Problem: No images are to be carried over; print all other material exactly as it stands.

------------------------------------------------

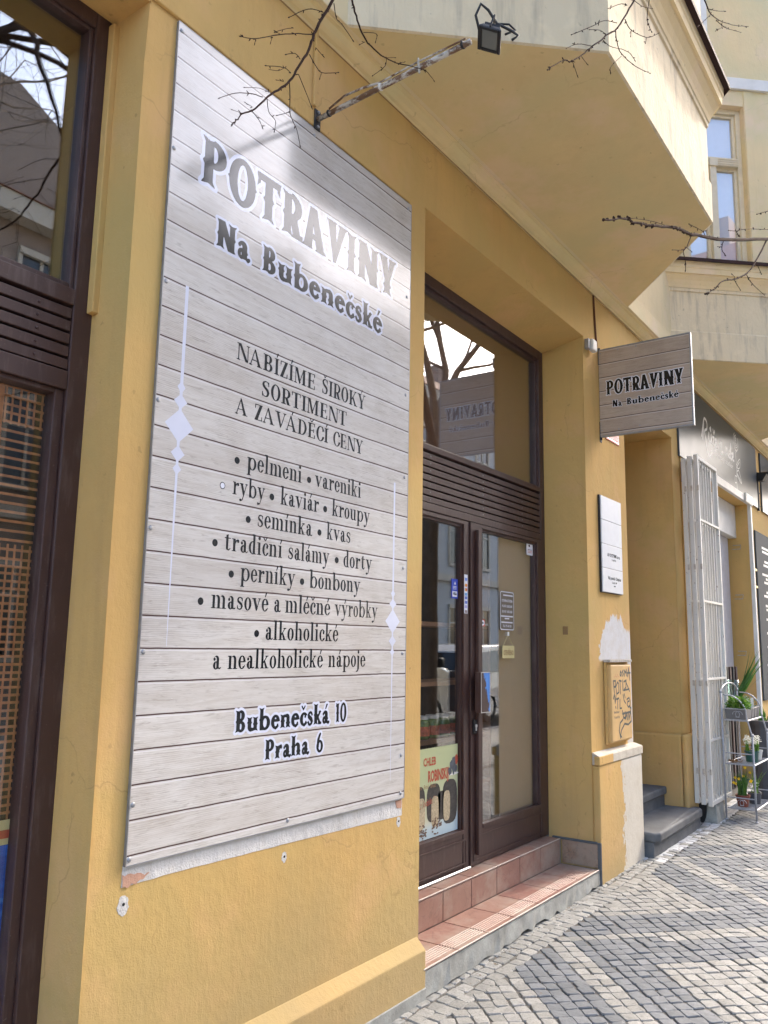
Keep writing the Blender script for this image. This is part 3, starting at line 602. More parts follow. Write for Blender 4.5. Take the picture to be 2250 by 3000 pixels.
            MB().quad(Q(a + t + .004, -0.145, c + t), Q(b - t, -0.145, c + t), Q(b - t, -0.145, d - t), Q(a + t, -0.145, d - t)).build('curtain', M['curtain'], fr, recalc=False)
        if i == 0 and z0 < 8:                   # white band over the side window
            hb = MB(); bar(s0 - 0.10, s1 + 0.28, z1 + 0.175, z1 + 0.30, 0.001, 0.035, hb); hb.build('window_head', M['white'], house, bevel=0.004)
            hb = MB(); bar(s1 + 0.005, s1 + 0.10, z0, z1 + 0.17, 0.001, 0.012, hb); bar(s0 - 0.10, s0 - 0.005, z0, z1 + 0.17, 0.001, 0.012, hb); hb.build('window_surround', M['cream'], house, bevel=0.003)
            hb = MB(); bar(s0 + 0.19, s0 + 0.30, z1 + 0.305, z1 + 2.0, 0.001, 0.03, hb); hb.build('white_lesene', M['white'], house, bevel=0.003)
M['cream_win'] = paint('cream_window_paint', (0.66, 0.58, 0.42), 0.4, 0.5, 0.08)
M['curtain'] = flat('pale_curtain', (0.62, 0.64, 0.70), 0.9)
oriel(0.0, False); oriel(5.267, True); oriel(10.534, False)
# weathered filler and bare strips on the wall
def ragged(name, pts, mat, y, jit, parent=house, th=0.003, n=5, seed=1):
    rnd = random.Random(seed); poly = []
    for i in range(len(pts)):
        a, b = pts[i], pts[(i + 1) % len(pts)]; sm = len(a) > 2
        for k in range(n):
            t = k / n; j = 0 if (sm or k == 0 and i == 0) else jit * rnd.choice((.15, .3, .5, 1.0))
            poly.append((a[0] + (b[0] - a[0]) * t + rnd.uniform(-j, j), y, a[1] + (b[1] - a[1]) * t + rnd.uniform(-j, j) * 1.4))
    mb = MB(); mb.prism(poly, (0, -th, 0)); me = mb.mesh(name); bm = bmesh.new(); bm.from_mesh(me); bmesh.ops.triangulate(bm, faces=[q for q in bm.faces if len(q.verts) > 4]); bmesh.ops.recalc_face_normals(bm, faces=bm.faces); bm.to_mesh(me); bm.free()
    return link(name, me, mat, parent)
ragged('bare_strip', [(1.752, 0.902, 0), (3.312, 0.902, 0), (3.312, 0.822), (2.6, 0.835), (1.95, 0.842), (1.752, 0.838)], M['patch'], 0.0, 0.0012, seed=9, n=12, th=0.0015)
M['salmon'] = plaster('old_salmon_plaster', (0.52, 0.30, 0.21), 0.4, 0.4)
ragged('old_paint_spot', [(1.755, 0.875), (1.80, 0.872), (1.86, 0.862), (1.83, 0.848), (1.80, 0.842), (1.755, 0.84)], M['salmon'], -0.0022, 0.006, seed=12, th=0.001)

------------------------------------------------

Solution to this exercise:
Keep writing the Blender script for this image. This is part 3, starting at line 602. More parts follow. Write for Blender 4.5. Take the picture to be 2250 by 3000 pixels.
            MB().quad(Q(a + t + .004, -0.145, c + t), Q(b - t, -0.145, c + t), Q(b - t, -0.145, d - t), Q(a + t, -0.145, d - t)).build('curtain', M['curtain'], fr, recalc=False)
        if i == 0 and z0 < 8:                   # white band over the side window
            hb = MB(); bar(s0 - 0.10, s1 + 0.28, z1 + 0.175, z1 + 0.30, 0.001, 0.035, hb); hb.build('window_head', M['white'], house, bevel=0.004)
            hb = MB(); bar(s1 + 0.005, s1 + 0.10, z0, z1 + 0.17, 0.001, 0.012, hb); bar(s0 - 0.10, s0 - 0.005, z0, z1 + 0.17, 0.001, 0.012, hb); hb.build('window_surround', M['cream'], house, bevel=0.003)
            hb = MB(); bar(s0 + 0.19, s0 + 0.30, z1 + 0.305, z1 + 2.0, 0.001, 0.03, hb); hb.build('white_lesene', M['white'], house, bevel=0.003)
M['cream_win'] = paint('cream_window_paint', (0.66, 0.58, 0.42), 0.4, 0.5, 0.08)
M['curtain'] = flat('pale_curtain', (0.62, 0.64, 0.70), 0.9)
oriel(0.0, False); oriel(5.267, True); oriel(10.534, False)
# weathered filler and bare strips on the wall
def ragged(name, pts, mat, y, jit, parent=house, th=0.003, n=5, seed=1):
    rnd = random.Random(seed); poly = []
    for i in range(len(pts)):
        a, b = pts[i], pts[(i + 1) % len(pts)]; sm = len(a) > 2
        for k in range(n):
            t = k / n; j = 0 if (sm or k == 0 and i == 0) else jit * rnd.choice((.15, .3, .5, 1.0))
            poly.append((a[0] + (b[0] - a[0]) * t + rnd.uniform(-j, j), y, a[1] + (b[1] - a[1]) * t + rnd.uniform(-j, j) * 1.4))
    mb = MB(); mb.prism(poly, (0, -th, 0)); me = mb.mesh(name); bm = bmesh.new(); bm.from_mesh(me); bmesh.ops.triangulate(bm, faces=[q for q in bm.faces if len(q.verts) > 4]); bmesh.ops.recalc_face_normals(bm, faces=bm.faces); bm.to_mesh(me); bm.free()
    return link(name, me, mat, parent)
ragged('bare_strip', [(1.752, 0.902, 0), (3.312, 0.902, 0), (3.312, 0.822), (2.6, 0.835), (1.95, 0.842), (1.752, 0.838)], M['patch'], 0.0, 0.0012, seed=9, n=12, th=0.0015)
M['salmon'] = plaster('old_salmon_plaster', (0.52, 0.30, 0.21), 0.4, 0.4)
ragged('old_paint_spot', [(1.755, 0.875), (1.80, 0.872), (1.86, 0.862), (1.83, 0.848), (1.80, 0.842), (1.755, 0.84)], M['salmon'], -0.0022, 0.006, seed=12, th=0.001)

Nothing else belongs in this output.